With wide ranging interests, it was natural for Vashchenko-Zakharchenko to write on a variety of topics and, indeed, his twelve textbooks cover many different topics. He published The Symbolic Calculus and its Application to the Integration of Linear Differential Equations in 1862. This book contained an extremely extensive development of the operational method. His book Riemann's theory of functions of a complex variable (1866) brought the Russian reader into contact with the most advanced ideas of the theory of functions at the time. Another important book was The theory of determinants and the theory of forms (1877). Taranovskaya looks at this work in [4] in the context of the development of the theory of determinants and the spreading of these ideas in Russia. We also mention Vashchenko-Zakharchenko's Analytic geometry which he published in 1887.
Ziwet, writing in 1884, four years after the publication of Vashchenko-Zakharchenko's The Elements of Euclid, with an explanatory introduction and annotations (1880), explains:
Besides numerous and extensive notes, and additions to the text, designed to render Euclid's treatment of geometry more palatable to modern taste, and to fill up some lacunae in the old work, the author has prefixed to his translation a valuable dissertation on the axioms and postulates and on the so-called non-Euclidean geometry of Bolyai and Lobachevsky, of which a sufficiently full sketch is presented. That a man so well acquainted with modern investigations of the principles of the science of space as Mr Vashchenko-Zakharchenko (a bibliography of this subject is also appended to the volume) should prove such an ardent adherent of Euclid, pure and simple, for the schools, is a truly remarkable fact.

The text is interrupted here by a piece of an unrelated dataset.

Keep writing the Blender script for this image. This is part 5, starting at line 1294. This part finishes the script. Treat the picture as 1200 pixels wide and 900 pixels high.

The article by Ziwet makes some interesting deductions from the data given in Vashchenko-Zakharchenko's Euclid where he lists 455 published editions of Euclid's Elements. What Vashchenko-Zakharchenko's list of editions shows is that by the middle of the 19th century Euclid's Elements was used as a textbook in Britain but in no other country in the world. In fact I [EFR] can confirm that 100 years later, in the 1950s, Euclid was still being used as a textbook in Britain for I was taught geometry from Euclid at secondary school. The difference between Britain and other European countries is marked in this respect. For example, the last edition of Euclid's Elements listed by Vashchenko-Zakharchenko as published in France appeared in 1778.
Vashchenko-Zakharchenko also wrote an important work on the history of mathematics in 1883 in which he discussed the history of mathematics up to the 15th century. The authors of [1] write:-
In 1880 Vashchenko-Zakharchenko professor of mathematics at the University of Kiev, and an active advocate of teaching geometry in Gymnasium according to Euclid, translated Euclid's 'Elements' into Russian with historical commentary. Three years later he published the first volume of 'History of Mathematics' which was devoted mainly to geometry from antiquity to the Renaissance. Despite the fact that Vashchenko-Zakharchenko's translation of Euclid was free and sometimes inaccurate, and that his 'History of Mathematics: Historical treatise on the development of geometry, Volume 1' was little more than a compilation of the works of Western European authors, especially Moritz Cantor, both work were of considerable importance. They marked the beginning of the history of mathematics in Russia as a discipline, and not simply as a field of sporadic research. In Russia (and later in the USSR), the history of mathematics was developed mainly by mathematicians and so was regarded as a mathematical discipline. This perception has persisted to the present ...
Vashchenko-Zakharchenko wrote on other historical topics too; for example he wrote a history of the development of analytic geometry.